Extracted records
--------------------------------

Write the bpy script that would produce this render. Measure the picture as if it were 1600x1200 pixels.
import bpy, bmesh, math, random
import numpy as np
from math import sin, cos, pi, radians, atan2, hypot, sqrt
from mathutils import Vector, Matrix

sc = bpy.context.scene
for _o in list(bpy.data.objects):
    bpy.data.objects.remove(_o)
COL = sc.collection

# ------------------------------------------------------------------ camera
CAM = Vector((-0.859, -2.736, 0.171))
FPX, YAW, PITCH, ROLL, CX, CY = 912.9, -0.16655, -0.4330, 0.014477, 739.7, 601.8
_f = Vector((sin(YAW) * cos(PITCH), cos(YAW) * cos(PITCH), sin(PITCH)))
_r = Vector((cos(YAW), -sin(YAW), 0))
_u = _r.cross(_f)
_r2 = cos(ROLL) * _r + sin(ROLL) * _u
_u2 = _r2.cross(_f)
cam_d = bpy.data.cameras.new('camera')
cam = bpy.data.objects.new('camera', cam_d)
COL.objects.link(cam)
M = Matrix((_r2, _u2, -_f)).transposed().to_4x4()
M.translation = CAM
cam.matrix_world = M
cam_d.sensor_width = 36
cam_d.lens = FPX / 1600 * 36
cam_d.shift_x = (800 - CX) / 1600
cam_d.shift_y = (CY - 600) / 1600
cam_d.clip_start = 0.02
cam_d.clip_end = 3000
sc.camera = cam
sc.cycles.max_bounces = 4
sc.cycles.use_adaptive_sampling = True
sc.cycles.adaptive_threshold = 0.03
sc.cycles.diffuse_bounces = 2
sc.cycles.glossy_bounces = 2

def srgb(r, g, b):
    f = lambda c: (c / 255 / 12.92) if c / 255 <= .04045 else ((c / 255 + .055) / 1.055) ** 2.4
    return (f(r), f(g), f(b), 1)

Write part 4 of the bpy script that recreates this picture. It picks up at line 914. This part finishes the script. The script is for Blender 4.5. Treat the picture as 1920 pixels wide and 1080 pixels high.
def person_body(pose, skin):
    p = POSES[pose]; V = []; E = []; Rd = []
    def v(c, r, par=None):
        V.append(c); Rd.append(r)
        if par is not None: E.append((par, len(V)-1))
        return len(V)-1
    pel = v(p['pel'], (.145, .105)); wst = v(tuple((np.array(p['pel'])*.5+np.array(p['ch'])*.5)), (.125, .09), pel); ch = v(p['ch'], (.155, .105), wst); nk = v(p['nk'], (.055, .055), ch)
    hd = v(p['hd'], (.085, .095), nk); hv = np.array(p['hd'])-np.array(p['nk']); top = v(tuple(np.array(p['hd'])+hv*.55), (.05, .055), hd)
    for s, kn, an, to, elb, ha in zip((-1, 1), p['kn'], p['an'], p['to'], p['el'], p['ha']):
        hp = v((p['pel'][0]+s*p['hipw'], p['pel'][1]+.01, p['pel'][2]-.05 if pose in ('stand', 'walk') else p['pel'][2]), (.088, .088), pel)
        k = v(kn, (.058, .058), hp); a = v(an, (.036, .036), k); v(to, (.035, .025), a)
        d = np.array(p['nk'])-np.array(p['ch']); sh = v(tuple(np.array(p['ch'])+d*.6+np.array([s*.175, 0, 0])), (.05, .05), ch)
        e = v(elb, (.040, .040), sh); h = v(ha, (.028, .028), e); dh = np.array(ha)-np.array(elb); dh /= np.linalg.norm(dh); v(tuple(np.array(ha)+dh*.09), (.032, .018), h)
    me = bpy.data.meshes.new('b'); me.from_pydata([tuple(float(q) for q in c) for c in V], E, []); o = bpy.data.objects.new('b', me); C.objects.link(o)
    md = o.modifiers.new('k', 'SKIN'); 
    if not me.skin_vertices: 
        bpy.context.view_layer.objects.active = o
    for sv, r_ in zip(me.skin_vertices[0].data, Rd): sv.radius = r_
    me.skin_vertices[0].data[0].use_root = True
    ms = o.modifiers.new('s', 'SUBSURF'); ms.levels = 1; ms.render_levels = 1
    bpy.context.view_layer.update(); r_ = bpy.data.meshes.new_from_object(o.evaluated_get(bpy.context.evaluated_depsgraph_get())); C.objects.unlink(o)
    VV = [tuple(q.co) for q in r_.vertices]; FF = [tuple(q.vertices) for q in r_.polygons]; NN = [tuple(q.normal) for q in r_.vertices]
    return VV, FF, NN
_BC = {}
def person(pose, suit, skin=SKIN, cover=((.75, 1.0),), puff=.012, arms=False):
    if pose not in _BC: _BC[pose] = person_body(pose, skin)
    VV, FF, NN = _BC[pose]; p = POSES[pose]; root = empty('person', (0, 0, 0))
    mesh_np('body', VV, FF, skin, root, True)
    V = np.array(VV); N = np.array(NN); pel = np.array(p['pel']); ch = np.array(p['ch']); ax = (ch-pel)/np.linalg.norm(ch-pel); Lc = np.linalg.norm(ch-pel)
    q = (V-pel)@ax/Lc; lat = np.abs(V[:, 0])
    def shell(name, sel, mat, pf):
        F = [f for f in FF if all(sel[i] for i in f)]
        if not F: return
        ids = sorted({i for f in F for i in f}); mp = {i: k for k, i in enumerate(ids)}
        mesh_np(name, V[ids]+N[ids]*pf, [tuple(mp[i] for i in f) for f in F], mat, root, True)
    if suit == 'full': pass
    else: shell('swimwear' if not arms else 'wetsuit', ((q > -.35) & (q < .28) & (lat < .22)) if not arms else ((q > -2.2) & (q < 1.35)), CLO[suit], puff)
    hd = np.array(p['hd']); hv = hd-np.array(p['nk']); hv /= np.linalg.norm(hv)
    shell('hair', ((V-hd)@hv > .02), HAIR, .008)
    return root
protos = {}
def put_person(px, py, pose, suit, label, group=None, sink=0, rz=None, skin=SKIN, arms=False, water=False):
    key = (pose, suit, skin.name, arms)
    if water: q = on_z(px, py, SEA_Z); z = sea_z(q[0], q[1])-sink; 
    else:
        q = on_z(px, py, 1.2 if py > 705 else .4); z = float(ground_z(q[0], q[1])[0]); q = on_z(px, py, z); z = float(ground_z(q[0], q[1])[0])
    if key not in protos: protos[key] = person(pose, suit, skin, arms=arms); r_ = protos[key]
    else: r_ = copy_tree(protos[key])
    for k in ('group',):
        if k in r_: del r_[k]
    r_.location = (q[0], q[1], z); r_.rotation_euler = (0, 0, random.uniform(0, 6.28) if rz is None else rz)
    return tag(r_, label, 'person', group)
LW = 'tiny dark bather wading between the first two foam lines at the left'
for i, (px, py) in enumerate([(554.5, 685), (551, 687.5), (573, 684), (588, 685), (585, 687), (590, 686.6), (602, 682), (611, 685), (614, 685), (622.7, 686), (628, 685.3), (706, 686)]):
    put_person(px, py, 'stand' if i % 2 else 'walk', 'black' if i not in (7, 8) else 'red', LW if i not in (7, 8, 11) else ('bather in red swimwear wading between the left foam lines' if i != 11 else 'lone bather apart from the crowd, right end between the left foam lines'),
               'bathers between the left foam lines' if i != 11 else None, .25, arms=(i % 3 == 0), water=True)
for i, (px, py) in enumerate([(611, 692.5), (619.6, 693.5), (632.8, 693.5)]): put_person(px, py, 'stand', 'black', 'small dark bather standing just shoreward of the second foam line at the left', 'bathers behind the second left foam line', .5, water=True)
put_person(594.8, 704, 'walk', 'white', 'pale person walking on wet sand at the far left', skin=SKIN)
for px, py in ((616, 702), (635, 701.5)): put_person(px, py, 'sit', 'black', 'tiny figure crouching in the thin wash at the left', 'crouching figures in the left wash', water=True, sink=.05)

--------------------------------

Exercise details
Transcribe only, please, the lines from the first line of the records through the line with "from mathutils import Vector, Matrix". Both of those lines are included.

Worked solution
Write the bpy script that would produce this render. Measure the picture as if it were 1600x1200 pixels.
import bpy, bmesh, math, random
import numpy as np
from math import sin, cos, pi, radians, atan2, hypot, sqrt
from mathutils import Vector, Matrix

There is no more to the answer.